Expanding veterans’ education training program to include emerging tech

Rep. Abe Hamadeh, R-Ariz., introduced legislation that would add emerging technologies, including AI, to the education opportunities available to veterans through a popular training program. 

The Veteran Employment Through Technology Education Courses — or VET TEC — program was extended as part of vet-focused legislation signed into law by President Joe Biden in January 2025. The program, which has been renewed through the end of September 2027, provides roughly 4,000 eligible veterans each year with financial assistance to take technology-focused education training courses through approved providers without having to use their GI Bill benefits.

Hamadeh’s office said his bill would enable VA and relevant partners “to identify emerging technology career fields that veterans can enter using their VA education benefits,” as well as fast-track VET TEC program approvals for specific emerging tech training opportunities.

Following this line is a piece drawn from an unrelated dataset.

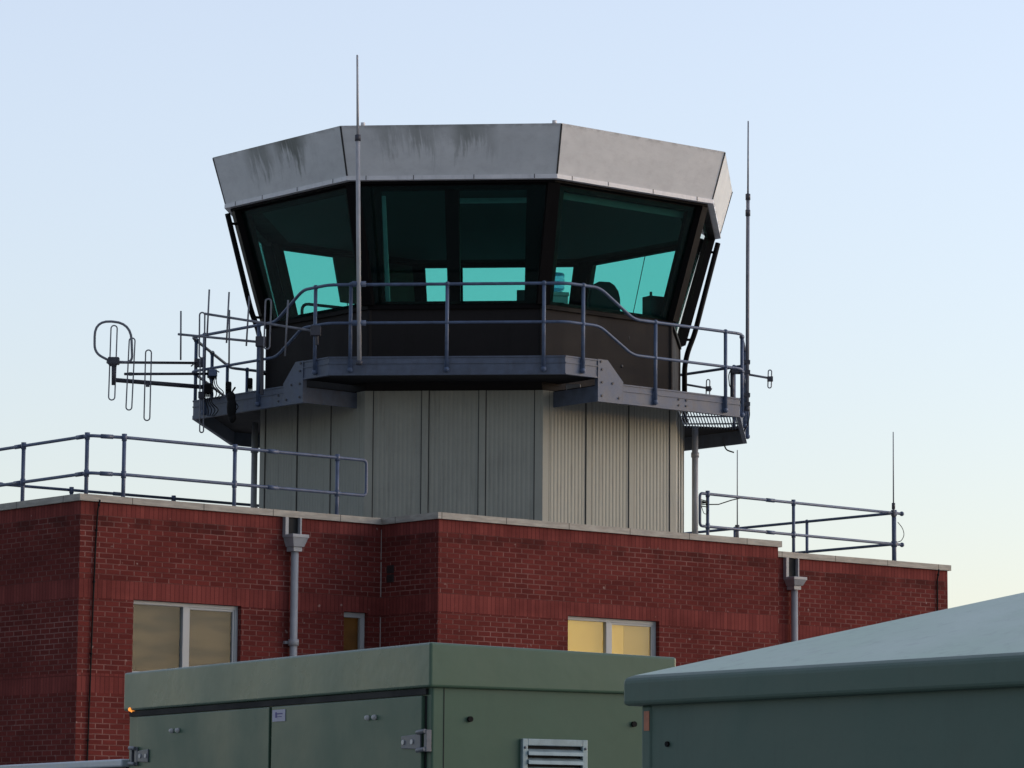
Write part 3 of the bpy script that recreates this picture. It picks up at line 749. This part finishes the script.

“This bill will go far to eliminate the excuse used by high tech companies that veterans are not qualified to do the work, so H-1B Visa workers are necessary,” Hamadeh said in a statement, adding that “this bill is not a handout; veterans have EARNED these benefits in addition to the GI Bill.”

Curtailing ICE’s use of facial recognition verification tools

The top Democrat on the House Homeland Security Committee introduced a bill to curtail Immigration and Customs Enforcement’s use of a facial recognition app to verify the identities of individuals and their citizenship status. 

The measure, spearheaded by Rep. Bennie Thompson, D-Miss., takes aim at ICE agents using the Mobile Fortify app and other similar tools to check biometric information, like fingerprints and facial recognition, in order to determine the citizenship status of individuals. The bill remedies this by limiting the use of Mobile Fortify and similar apps to only verifying identities at U.S. ports of entry, in addition to protecting individuals’ right to privacy by destroying collected biometric data within 12 hours of collection. 

“ICE’s use of Mobile Fortify to determine a person’s legal status is an outrageous affront to the civil rights and civil liberties of U.S. citizens and immigrants alike,” Thompson said in a statement. “DHS should not be conducting surveillance by experimenting with Americans’ faces and fingerprints in the field — especially with unproven and biased technology. It is time to put an end to its widespread use.”